The second series of the show Nobody Wants This – in which Adam Brody portrays a “hot rabbi” who gets into a relationship with Kristen Bell’s agnostic sex podcaster – only hit screens on Thursday, but it’s already managed to get some viewers worked up for all the wrong reasons – by mistaking one holiday for another.
The scene in question involves two Jewish actors, Brody and Seth Rogen, with the latter making a cameo as a Reform rabbi.
In the scene, Rogen’s character can be seen saying: “I saw the sermon you gave at Tu BiShvat at Temple Chai a few years back. It changed the way I mourn … I was mourning all wrong.”

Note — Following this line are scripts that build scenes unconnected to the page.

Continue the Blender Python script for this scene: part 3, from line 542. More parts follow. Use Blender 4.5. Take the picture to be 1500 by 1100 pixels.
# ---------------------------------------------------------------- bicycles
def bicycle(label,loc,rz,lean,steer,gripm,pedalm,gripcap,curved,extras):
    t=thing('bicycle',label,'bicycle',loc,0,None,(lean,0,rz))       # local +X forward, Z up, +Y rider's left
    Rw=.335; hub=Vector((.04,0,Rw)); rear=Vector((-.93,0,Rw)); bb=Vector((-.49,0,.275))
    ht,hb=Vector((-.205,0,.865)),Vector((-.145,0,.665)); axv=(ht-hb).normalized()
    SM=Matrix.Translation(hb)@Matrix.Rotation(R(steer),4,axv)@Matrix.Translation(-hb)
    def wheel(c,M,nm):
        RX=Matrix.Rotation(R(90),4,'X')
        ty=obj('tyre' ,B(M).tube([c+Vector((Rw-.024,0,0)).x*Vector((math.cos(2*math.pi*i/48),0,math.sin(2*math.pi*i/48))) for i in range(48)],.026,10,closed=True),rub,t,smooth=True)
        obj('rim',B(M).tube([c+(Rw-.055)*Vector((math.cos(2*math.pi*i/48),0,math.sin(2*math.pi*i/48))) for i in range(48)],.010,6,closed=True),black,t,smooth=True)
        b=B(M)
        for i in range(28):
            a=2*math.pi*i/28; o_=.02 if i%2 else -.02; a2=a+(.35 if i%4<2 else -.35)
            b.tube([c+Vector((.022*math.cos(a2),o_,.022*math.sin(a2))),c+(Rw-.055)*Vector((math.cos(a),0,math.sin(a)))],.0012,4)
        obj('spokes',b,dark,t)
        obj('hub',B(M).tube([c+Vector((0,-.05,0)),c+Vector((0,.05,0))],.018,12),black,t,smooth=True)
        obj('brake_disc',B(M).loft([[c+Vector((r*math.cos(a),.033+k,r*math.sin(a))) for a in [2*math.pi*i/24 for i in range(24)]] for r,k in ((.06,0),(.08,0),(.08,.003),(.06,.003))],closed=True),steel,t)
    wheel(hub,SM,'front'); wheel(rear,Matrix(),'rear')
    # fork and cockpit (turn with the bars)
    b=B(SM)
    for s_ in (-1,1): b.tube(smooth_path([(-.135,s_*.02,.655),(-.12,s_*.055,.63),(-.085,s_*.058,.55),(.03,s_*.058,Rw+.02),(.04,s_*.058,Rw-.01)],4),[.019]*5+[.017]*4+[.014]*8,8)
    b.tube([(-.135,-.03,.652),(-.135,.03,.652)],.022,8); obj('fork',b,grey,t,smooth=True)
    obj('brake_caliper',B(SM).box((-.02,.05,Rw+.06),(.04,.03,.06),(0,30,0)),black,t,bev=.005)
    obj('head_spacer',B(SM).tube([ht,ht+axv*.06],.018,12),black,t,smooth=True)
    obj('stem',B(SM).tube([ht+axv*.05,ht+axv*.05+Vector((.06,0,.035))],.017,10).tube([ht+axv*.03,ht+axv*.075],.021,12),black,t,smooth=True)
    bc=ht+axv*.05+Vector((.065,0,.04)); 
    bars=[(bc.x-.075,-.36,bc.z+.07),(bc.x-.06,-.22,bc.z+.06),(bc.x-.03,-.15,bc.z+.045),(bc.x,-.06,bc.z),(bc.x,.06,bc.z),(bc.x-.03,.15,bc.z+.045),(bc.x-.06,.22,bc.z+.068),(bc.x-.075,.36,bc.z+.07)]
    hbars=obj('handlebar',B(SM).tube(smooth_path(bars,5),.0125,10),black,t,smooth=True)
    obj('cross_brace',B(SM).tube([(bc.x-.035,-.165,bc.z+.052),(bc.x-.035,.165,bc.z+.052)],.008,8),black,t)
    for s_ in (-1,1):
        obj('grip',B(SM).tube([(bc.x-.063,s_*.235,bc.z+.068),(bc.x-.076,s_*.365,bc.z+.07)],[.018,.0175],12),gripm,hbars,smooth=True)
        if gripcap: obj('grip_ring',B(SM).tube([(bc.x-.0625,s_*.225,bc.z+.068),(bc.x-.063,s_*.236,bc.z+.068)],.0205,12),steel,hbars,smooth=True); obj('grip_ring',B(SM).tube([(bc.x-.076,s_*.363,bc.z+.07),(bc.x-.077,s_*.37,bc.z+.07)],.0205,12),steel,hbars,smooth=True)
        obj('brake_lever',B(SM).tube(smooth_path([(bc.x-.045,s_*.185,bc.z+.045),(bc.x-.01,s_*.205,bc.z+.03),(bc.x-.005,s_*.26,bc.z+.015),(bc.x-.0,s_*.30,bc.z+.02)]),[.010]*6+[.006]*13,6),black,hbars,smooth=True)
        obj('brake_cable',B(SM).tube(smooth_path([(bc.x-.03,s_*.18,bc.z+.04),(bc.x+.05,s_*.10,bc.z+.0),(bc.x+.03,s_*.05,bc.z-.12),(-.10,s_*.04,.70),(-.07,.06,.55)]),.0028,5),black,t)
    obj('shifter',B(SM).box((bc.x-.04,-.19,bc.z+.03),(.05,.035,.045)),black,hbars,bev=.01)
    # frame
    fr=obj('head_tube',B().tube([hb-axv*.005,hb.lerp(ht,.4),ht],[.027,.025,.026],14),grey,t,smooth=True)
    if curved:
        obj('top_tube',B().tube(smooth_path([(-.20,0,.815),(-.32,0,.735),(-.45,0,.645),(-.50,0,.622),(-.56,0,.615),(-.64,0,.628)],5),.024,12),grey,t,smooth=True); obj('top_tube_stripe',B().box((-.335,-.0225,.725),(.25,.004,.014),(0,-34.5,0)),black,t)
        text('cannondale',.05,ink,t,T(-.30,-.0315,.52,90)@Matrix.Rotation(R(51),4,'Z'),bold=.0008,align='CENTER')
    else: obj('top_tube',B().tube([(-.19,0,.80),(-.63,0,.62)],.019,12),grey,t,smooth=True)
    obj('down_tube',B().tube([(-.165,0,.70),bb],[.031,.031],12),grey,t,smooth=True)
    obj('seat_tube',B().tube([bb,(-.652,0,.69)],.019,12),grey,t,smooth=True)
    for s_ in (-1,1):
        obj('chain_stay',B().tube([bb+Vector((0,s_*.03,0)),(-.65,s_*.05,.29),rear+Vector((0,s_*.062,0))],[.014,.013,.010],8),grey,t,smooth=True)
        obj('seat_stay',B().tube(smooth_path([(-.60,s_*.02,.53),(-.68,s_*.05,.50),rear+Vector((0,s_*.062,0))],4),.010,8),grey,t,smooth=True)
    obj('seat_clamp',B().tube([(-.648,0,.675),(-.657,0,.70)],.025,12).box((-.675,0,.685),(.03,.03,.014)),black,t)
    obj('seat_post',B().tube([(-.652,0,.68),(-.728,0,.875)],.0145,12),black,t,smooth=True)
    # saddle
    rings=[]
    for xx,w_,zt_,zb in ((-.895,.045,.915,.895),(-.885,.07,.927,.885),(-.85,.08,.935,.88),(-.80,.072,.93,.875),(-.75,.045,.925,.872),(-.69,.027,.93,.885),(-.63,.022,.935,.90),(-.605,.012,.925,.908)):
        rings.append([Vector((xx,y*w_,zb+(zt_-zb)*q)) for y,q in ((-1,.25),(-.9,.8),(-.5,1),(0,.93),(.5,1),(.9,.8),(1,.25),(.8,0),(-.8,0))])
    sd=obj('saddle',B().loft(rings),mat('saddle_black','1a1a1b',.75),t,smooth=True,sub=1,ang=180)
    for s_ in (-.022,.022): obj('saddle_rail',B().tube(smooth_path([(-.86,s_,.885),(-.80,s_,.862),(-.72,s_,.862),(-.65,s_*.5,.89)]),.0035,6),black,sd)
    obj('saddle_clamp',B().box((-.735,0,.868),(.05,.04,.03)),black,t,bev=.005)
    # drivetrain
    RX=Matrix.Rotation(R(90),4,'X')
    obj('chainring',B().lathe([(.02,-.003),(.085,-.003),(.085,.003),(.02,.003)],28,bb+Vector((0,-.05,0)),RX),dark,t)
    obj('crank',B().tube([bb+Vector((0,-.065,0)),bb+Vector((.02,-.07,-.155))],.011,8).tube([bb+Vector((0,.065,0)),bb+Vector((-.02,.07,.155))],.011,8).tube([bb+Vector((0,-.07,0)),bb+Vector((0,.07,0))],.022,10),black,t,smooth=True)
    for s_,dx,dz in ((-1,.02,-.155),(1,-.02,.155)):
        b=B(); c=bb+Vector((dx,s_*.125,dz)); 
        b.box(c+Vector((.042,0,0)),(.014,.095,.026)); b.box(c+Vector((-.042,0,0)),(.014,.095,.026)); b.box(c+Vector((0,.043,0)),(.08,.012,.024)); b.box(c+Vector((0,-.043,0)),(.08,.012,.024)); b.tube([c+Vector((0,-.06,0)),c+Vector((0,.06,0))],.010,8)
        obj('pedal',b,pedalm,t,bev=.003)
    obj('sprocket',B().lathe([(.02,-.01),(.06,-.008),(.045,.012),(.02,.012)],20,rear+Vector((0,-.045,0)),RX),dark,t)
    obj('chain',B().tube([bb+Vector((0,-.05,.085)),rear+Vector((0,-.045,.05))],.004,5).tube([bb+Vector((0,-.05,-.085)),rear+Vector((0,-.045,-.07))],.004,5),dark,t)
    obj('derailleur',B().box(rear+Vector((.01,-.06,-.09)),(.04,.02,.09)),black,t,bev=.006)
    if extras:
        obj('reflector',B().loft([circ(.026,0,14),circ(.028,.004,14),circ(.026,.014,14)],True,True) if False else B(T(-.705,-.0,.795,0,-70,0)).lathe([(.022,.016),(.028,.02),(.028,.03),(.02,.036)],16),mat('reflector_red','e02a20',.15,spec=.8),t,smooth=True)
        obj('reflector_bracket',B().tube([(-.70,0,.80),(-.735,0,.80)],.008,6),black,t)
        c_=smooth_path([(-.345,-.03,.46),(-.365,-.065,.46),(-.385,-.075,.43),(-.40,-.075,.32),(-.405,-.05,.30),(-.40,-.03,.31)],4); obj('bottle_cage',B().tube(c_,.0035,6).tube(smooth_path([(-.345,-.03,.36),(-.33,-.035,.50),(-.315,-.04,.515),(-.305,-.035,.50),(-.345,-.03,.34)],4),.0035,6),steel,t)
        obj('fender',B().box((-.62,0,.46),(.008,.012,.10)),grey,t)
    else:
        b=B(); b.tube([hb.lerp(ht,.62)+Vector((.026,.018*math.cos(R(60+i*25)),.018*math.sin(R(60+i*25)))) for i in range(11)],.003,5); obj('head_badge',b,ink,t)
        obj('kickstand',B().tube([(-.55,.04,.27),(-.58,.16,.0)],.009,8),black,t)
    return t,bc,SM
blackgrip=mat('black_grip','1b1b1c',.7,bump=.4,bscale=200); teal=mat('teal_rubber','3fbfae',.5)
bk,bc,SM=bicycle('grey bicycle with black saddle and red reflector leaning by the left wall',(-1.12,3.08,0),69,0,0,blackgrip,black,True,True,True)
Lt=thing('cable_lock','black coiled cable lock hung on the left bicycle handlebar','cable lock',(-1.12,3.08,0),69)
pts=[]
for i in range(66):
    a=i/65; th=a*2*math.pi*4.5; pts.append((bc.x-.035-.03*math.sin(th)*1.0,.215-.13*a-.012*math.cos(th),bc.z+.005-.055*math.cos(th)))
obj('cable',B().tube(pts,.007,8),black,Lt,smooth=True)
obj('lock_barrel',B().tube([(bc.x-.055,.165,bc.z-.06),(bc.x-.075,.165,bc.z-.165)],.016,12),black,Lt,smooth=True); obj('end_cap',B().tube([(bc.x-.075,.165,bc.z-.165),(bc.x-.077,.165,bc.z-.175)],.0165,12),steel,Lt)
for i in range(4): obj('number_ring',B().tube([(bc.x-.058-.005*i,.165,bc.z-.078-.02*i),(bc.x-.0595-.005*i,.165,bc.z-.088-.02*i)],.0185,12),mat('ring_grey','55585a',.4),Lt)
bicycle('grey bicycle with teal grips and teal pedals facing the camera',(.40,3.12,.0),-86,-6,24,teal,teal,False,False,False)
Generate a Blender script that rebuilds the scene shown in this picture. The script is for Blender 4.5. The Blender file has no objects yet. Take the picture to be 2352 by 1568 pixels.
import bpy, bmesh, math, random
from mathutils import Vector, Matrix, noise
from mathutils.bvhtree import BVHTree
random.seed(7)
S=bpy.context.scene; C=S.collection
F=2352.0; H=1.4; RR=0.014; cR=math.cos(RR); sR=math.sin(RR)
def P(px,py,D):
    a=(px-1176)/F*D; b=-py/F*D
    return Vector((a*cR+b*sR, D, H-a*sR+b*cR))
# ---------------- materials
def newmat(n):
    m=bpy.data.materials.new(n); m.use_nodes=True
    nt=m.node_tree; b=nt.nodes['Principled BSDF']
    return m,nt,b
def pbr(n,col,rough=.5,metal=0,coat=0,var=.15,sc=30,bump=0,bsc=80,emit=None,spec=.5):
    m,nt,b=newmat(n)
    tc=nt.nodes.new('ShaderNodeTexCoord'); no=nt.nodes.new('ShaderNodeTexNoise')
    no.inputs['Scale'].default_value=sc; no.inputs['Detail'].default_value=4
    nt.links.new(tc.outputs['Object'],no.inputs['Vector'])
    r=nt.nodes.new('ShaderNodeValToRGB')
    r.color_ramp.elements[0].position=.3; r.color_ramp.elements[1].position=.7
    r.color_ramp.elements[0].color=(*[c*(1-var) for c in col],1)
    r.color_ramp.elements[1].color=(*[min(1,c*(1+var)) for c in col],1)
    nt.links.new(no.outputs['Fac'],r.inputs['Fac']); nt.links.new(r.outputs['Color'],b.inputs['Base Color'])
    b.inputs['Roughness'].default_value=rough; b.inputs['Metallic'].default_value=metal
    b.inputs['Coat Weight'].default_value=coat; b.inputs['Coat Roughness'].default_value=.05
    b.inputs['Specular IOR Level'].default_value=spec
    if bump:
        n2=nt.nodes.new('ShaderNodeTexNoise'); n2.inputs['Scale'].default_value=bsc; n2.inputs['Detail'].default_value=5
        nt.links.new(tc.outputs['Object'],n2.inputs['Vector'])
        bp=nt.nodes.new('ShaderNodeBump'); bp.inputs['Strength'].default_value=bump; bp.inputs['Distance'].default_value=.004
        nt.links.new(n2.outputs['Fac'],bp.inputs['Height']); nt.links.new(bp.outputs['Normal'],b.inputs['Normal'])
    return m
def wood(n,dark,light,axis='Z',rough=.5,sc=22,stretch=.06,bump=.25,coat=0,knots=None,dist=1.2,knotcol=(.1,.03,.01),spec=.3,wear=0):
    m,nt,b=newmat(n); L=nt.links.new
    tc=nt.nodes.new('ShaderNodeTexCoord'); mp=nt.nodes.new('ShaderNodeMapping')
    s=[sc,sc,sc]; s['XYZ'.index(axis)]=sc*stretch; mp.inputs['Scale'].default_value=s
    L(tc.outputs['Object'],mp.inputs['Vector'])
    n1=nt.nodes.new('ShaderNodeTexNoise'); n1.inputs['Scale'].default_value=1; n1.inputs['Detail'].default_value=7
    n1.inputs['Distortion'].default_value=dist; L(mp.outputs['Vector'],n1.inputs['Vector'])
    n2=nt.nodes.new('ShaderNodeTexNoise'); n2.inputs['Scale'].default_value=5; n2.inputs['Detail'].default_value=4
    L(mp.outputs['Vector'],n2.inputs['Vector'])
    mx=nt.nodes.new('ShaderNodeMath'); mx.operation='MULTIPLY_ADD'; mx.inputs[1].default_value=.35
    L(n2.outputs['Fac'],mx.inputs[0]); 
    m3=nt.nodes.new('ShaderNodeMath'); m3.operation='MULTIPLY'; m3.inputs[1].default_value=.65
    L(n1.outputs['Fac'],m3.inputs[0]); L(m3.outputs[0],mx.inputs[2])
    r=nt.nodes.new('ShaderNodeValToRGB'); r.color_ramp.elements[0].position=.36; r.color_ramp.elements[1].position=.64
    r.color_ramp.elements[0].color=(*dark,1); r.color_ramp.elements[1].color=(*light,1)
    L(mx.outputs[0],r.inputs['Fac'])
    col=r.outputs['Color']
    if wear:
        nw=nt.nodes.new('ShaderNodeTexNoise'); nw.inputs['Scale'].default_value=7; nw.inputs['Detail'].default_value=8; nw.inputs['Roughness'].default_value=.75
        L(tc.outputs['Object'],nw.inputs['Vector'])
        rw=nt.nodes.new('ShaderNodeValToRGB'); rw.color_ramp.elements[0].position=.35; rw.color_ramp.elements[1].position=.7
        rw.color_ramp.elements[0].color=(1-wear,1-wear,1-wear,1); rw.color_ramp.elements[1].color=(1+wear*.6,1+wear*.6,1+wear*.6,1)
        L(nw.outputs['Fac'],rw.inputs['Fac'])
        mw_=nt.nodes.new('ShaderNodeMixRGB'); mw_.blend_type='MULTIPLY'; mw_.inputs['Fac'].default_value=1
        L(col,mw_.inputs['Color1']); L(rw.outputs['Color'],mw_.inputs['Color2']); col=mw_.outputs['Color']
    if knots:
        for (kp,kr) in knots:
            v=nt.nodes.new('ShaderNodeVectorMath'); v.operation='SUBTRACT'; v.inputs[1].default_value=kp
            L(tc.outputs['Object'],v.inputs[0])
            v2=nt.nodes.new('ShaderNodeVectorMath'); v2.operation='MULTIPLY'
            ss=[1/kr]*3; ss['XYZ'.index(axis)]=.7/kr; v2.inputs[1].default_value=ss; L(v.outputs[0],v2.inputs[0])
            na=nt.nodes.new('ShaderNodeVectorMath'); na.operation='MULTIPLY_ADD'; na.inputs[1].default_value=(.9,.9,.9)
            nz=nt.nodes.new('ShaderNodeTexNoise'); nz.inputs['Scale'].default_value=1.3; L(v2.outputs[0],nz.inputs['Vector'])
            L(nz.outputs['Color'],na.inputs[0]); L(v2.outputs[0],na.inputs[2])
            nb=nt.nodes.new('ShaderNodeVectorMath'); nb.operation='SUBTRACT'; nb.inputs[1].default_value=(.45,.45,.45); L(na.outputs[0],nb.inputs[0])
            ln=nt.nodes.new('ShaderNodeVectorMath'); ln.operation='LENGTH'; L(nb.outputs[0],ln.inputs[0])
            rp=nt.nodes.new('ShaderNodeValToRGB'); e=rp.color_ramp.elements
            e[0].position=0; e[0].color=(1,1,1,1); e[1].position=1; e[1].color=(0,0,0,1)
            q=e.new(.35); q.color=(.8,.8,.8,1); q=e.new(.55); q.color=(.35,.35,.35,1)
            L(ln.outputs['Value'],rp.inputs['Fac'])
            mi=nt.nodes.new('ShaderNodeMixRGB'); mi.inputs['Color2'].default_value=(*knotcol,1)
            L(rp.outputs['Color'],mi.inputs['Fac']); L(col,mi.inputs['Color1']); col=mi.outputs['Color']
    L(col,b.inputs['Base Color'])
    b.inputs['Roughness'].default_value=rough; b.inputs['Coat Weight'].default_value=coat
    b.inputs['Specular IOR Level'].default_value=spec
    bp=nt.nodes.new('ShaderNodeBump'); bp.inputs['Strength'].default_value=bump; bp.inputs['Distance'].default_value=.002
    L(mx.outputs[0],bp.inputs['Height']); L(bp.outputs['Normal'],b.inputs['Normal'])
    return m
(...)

Although the two holidays have confusingly similar names, they could not be more different. While the uplifting Tu BiShvat marks the "birthday of the trees" and is celebrated on the 15th of the Hebrew month of Shevat, which usually falls in January or February, Tisha B’Av is a fast day, and the saddest day in the Jewish calendar, where we mourn multiple tragedies including the destruction of both the first and second Temples and our expulsion from Spain, England and France. It takes place on the ninth day of the month of Av, which typically falls in July or August in the Gregorian calendar.
Explain how two Jewish actors mix up the saddest day of the year, Tisha B’av, with the birthday of the trees, Tu B’shvat, and no one catches the error? pic.twitter.com/kpMWDdkBfh
— The Jewish Meme Queen (@jewishmemequeen) October 26, 2025
Upon learning of the holiday mix-up, Rabbi Mendy Korer of Islington Chabad offered to help the Nobody Wants This writing team with season three of the show, telling the JC: “It would be my pleasure to invite the screenwriters to join my Judaism basics course.”
Despite Jewish characters being central to the show, many Jewish viewers have felt let down by the show’s portrayal of Judaism, with numerous reviewers taking issue with the series’ characterisation of Jewish women as “judgemental, needy and mean-spirited”, and noting it “pits Jewish women against ‘shiksas’”.
Reviewing season two, the JC’s critic wrote: “I’m not saying the hot rabbi should go elbow-deep into parshat, but if we’re to believe he’s as religious as the plot of this show insists, a smidgen of actual Judaism wouldn’t go amiss.”